Saturday, July 18, 2015

From Primetime to Daytime: Saved by the Bell: The College Years (1993)

A more comprehensive review of this entry appears over at The Land of Whatever.

NBC thought they could expand the Saved by the Bell franchise by bringing 4 of the Original Class into primetime with Saved by the Bell: The College Years, which the main series was given the sub-title, The New Class. Unfortunately, it didn't work, and College Years was cancelled after 1 season, while New Class continued with a rotating cast for 7.

Here's the intro:


Me-TV has College Years as part of the Bell package they acquired last year, but because only 13 episodes were made, it's already cycled through in the Monday night block Me-TV is using this summer.

Rating: C.

4 comments:

Goldstar said...

Personally, I think it should be made law that ANY TV series that's centered around high school kids should automatically end as soon as said kids graduate. Showing the kids moving on to college never works and the shows never last beyond a single season, if they even get that far. lasts. I don't know why network executives even bother trying.

magicdog said...

They keep trying because, like the insane, they keep thinking they can do it right this time and make it work.

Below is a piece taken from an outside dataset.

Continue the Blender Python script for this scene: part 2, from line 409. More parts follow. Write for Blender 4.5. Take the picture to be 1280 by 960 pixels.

I totally agree on school oriented shows should end when they graduate. Of course that means you could end up with students who attended HS for 7 or eight years! Remember how M*A*S*H lasted 3 times longer than the actual Korean War?

Silverstar said...

Did SbtB: The New Class really last that long? I thought it got axed after a single season.

hobbyfan said...

Silverstar: Yes, New Class lasted 7 seasons (1993-2000), stopping short of a 2nd graduating class in this version. Goldstar does make a point, though, but as I noted in the full review over at Land of Whatever, NBC felt they could milk the franchise further than it needed to, largely because the guys in particular were teen magazine regulars at the time. NBC wanted to prove that it was the brand name that worked, not the combination of actors.

While I didn't follow New Class, and reruns of that series seem to have been buried somewhere by NBC, I think they graduated at least one group (1993-7), but I could be wrong.